Police: Austin shooter harbored extremist views

Man who shot up downtown Austin and tried to burn the Mexican Consulate appeared to be planning a broader attack


By Jim Vertuno
Associated Press

AUSTIN, Texas — A Texas man who shot up downtown Austin buildings and tried to the burn the Mexican Consulate before he was gunned down by police harbored extremist right-wing views and appeared to be planning a broader attack against churches and government facilities, law enforcement officials said Monday.

Larry McQuilliams had multiple weapons, hundreds of rounds of ammunition, a water supply and a map of 34 downtown buildings that likely were potential targets in his pre-dawn rampage the day after Thanksgiving, Austin Police Chief Art Acevedo said.

Police officers carry potential evidence from the Austin apartment where shooting suspect Larry McQuilliams lived.
Police officers carry potential evidence from the Austin apartment where shooting suspect Larry McQuilliams lived. (AP Image)

McQuilliams, 49, started his attack on the consulate building and a federal courthouse. He was killed with by a single shot to the chest from a police officer as he shot at police headquarters, Acevedo said. McQuilliams fired about 200 rounds, but no one else was killed or injured.

"The one mistake he made was he came to the Austin police station and we were able to take him out pretty quickly," Acevedo said, describing McQuilliams, a convicted felon, as a "homegrown, American extremist" and "terrorist."

McQuilliams' had rented a van that was parked outside the police station and was loaded with ammunition and propone fuel canisters typically used for camping.

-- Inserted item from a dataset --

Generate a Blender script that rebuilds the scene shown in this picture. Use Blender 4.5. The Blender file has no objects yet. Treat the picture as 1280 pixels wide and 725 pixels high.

McQuilliams tried to use fireworks with the canisters to make crude but ineffective bombs and used some at the Mexican Consulate, causing a fire that was quickly extinguished.

The Associated Press observed investigators removing dozens more fuel canisters from McQuilliams' apartment the day after the shooting.

Also in the van was a copy of "Vigilantes of Christendom," a 1990 book associated with the Christian Identity movement known as the Phineas Priesthood, which espouses anti-Semitic and racist views. Inside the book was a handwritten note that referred to McQuilliams as a "priest in the fight against anti-God people," Acevedo said.

Investigators said McQuilliams left no note describing a specific motive, why he picked his targets or why he launched his attack when he did. Written in marker on his chest were the words, "Let me die," Acevedo said.

City and federal investigators say they are confident McQuilliams acted alone.

"What keeps me up at night is these guys," Acevedo said. "The lone wolf."

"No one helped him. There's not a larger conspiracy at all," said Christopher Combs, FBI special agent in charge of the San Antonio division, which includes Austin.

Acevedo said witnesses mostly described McQuilliams as a loner but none saw him as a threat for violence. Combs also noted that some people who knew McQuilliams told investigators he'd been upset that he couldn't find a job and believed immigrants were given more services than he was.

McQuilliams had served about seven years in federal prison for bank robbery and was released in 2000. As a convicted felon, he could not legally possess the firearms he used in his attack. Acevedo said investigators are still trying to determine how he got them.